In each of the three cases, other Facebook users reported the phrase, saying it violated platform rules on hate speech, incitement or violent organizations. In one case, 937 users reported the phrase 951 times. In a second case, four users reported it seven times, and in a third case, one user reported the phrase, the board said. 

And in each of the three cases, Facebook did not take down the phrase. Automated systems handled the complaints initially, and when the complaints reached human moderators, they ruled that the phrase did not violate platform rules, according to the board. The users opposed to the phrase then appealed to the Oversight Board. 

“The Board selected these cases to consider how Meta should moderate the use of the phrase given the resurgence in its use after October 7, 2023, and controversies around the phrase’s meaning,” the board said in a statement on its website. Meta is the parent company of Facebook and Instagram. 

The Oversight Board said it would accept public comment on the question for the next two weeks before deliberating and issuing a decision that would likely be binding on Facebook and Instagram. 

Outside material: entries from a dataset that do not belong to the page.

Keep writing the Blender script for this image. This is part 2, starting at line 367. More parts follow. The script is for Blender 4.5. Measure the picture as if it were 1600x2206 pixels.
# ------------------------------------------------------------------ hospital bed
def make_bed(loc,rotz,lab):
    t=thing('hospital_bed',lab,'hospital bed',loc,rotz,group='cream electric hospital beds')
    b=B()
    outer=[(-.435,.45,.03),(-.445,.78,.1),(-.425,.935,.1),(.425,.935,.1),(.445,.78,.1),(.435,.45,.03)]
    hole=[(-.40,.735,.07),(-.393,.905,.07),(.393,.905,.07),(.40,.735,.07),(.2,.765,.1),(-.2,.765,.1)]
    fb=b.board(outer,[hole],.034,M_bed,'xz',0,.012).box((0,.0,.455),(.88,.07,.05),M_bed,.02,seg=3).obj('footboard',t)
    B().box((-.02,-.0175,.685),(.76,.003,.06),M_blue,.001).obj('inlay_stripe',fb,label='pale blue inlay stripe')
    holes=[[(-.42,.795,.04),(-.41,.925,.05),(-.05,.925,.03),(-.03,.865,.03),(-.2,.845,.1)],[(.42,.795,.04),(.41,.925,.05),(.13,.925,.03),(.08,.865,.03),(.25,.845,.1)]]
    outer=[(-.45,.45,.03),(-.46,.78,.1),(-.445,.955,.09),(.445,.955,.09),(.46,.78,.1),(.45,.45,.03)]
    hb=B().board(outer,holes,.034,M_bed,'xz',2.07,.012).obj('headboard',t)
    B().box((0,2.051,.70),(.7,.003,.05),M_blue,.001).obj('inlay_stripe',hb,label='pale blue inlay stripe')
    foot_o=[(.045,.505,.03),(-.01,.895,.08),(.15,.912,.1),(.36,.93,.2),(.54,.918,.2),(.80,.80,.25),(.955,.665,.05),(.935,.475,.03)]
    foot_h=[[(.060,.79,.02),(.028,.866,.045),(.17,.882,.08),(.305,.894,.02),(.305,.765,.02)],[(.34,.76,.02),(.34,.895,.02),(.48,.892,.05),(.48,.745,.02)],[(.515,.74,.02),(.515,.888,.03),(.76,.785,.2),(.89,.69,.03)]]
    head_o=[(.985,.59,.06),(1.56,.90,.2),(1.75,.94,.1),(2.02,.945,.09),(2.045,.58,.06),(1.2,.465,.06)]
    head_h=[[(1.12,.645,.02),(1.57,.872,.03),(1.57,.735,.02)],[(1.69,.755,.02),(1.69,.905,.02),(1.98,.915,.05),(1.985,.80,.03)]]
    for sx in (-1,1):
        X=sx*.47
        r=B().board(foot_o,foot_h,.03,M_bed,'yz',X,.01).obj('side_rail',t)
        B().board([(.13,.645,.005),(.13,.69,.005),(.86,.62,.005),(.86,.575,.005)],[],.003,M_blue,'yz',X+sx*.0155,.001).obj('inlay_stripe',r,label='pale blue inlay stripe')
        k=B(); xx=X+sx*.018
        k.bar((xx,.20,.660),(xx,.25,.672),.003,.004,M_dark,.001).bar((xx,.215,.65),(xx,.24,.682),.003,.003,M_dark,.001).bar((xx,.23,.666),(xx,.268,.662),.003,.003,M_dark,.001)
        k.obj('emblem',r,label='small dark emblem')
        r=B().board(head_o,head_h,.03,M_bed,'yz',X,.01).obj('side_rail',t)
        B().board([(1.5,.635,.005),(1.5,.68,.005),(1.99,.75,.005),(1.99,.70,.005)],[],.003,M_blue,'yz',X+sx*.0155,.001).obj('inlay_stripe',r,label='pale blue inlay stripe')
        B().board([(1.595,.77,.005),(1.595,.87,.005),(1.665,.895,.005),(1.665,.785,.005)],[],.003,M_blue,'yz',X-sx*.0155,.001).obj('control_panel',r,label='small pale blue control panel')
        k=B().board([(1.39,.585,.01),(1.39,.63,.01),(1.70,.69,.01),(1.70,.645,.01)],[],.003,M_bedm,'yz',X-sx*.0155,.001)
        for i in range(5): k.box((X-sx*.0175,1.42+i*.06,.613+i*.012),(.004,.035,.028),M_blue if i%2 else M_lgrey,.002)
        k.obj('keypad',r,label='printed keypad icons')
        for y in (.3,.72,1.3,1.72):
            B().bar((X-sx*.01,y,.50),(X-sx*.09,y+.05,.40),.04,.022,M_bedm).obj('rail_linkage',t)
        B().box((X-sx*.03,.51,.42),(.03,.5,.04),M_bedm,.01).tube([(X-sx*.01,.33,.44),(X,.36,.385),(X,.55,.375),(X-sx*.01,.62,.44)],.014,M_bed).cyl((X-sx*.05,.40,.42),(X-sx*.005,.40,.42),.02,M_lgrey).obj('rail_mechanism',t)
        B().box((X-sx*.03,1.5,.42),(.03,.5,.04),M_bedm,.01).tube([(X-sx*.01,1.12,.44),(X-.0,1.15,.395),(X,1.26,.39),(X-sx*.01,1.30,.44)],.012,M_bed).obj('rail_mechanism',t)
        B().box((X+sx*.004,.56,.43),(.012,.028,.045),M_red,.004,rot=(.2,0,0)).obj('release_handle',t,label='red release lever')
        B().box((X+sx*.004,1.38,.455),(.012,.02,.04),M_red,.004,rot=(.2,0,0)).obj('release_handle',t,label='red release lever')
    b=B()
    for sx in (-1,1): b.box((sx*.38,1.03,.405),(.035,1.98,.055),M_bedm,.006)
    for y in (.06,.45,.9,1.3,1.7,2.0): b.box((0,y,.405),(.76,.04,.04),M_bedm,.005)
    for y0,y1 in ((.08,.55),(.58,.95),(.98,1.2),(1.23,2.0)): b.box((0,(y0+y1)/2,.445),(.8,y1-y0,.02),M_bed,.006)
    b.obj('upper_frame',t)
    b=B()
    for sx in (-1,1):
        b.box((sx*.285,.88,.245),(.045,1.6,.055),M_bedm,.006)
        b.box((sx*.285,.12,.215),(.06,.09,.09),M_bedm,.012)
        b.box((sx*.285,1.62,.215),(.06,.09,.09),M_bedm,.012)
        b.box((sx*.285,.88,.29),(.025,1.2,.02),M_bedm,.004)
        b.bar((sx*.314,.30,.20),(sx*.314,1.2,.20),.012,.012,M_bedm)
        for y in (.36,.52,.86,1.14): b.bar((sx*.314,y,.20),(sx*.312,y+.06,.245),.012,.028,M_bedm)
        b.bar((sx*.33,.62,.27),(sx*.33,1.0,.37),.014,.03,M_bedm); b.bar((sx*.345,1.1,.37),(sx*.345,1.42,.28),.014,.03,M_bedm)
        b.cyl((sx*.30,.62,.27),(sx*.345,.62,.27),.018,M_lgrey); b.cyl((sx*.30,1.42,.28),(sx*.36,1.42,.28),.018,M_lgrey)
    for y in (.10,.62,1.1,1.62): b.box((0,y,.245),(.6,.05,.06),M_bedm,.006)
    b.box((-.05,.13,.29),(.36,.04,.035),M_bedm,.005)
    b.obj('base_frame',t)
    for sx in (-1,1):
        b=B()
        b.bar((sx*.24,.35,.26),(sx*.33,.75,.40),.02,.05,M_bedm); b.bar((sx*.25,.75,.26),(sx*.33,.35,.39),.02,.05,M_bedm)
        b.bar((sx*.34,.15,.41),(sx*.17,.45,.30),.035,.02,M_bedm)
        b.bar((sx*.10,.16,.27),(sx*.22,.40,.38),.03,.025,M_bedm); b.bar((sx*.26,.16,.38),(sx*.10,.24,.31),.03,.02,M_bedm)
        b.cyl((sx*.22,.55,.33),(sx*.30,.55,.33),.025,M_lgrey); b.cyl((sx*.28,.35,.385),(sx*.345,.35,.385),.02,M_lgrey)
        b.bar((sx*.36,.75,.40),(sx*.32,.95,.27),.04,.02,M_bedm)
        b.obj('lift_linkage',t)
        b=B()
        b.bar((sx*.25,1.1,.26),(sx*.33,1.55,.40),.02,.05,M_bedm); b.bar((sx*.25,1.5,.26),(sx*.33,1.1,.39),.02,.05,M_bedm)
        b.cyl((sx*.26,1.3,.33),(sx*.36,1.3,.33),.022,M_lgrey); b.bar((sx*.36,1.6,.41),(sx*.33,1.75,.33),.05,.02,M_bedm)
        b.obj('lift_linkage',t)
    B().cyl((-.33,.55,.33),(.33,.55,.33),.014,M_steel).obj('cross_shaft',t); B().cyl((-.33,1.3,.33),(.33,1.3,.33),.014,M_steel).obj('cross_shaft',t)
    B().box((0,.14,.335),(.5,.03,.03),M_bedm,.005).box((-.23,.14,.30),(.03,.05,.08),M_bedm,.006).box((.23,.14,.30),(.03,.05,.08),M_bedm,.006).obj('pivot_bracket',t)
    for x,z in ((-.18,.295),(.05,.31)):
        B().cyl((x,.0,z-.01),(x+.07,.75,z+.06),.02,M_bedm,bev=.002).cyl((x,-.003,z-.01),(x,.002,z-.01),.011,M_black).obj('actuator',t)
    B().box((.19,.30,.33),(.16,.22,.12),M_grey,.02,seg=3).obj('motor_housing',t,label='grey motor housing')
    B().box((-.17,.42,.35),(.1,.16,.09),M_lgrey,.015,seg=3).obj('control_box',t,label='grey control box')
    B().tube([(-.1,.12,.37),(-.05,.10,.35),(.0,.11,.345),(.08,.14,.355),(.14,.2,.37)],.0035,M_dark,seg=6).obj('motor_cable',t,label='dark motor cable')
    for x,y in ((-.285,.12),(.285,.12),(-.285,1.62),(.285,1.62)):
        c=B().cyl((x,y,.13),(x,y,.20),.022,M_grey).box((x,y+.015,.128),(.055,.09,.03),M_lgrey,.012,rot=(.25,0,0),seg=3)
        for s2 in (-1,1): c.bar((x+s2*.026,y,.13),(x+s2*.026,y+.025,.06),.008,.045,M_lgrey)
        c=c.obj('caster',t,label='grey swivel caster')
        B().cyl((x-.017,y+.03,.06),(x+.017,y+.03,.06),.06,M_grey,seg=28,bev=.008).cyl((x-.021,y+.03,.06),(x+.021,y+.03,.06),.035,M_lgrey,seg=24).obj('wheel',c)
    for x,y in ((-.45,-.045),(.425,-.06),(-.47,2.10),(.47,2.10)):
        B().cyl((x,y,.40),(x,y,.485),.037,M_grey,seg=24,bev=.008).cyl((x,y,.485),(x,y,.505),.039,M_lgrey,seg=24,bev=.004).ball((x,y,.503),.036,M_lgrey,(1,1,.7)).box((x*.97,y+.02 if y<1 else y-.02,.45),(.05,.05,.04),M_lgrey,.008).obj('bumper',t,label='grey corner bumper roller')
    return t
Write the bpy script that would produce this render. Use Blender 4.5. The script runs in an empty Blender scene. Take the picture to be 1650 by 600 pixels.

The phrase is often included as part of pro-Palestinian slogans and chants, including at protests across the country, and it has long been a point of controversy. It generally refers to the geographic area between the Jordan River and the Mediterranean Sea — the region central to the Israeli-Palestinian conflict — and the phrase’s deeper meaning is sharply debated. 

Some interpret the phrase as a general appeal to Palestinian nationalism, while others, including Hamas, have used the phrase to call for a Palestinian state over the entire area, meaning Israel would not exist as an independent state. 

The Oversight Board summed up the competing views this way: “On the one hand, the phrase has been used to advocate for the dignity and human rights of Palestinians. On the other hand, it could have antisemitic implications, as claimed by the users who submitted the cases to the Board.” 

Among the people who have used the phrase has been Rep. Rashida Tlaib, D-Mich., the sole Palestinian American in Congress. In November, House lawmakers voted 234-188 to censure her, saying she had called for the destruction of the state of Israel. She said the censure resolution distorted her views and said the phrase “is an aspirational call for freedom, human rights, and peaceful coexistence, not death, destruction, or hate.” 

One of the Facebook posts being reviewed by the Oversight Board received about 8 million views, the board said. That post contained “what appears to be a generated image of fruit floating on the sea that form the words from the phrase, along with ‘Palestine will be free,’” according to the board. 

Human moderators reviewed the user reports and denied them, and Meta’s management has stood by those decisions, the board said. 

“After that review, Meta determined that, without additional context, it cannot conclude that ‘From the river to the sea’ constitutes a call to violence or a call for exclusion of any particular group, nor that it is linked exclusively to support for Hamas,” the board wrote, summing up the position of Meta’s management. 

Meta CEO Mark Zuckerberg began talking about setting up the appeals board in 2018, saying that social media companies needed an outside check on their decision-making about content moderation. 

In one of its most significant decisions, the Oversight Board in 2021 upheld the suspension of former President Donald Trump from Meta’s platforms but ruled that it was inappropriate to make the ban indefinite. Meta last year reinstated Trump’s accounts. 

The board currently has 22 members including a former prime minister of Denmark, free speech advocates and law professors from around the world, according to its website.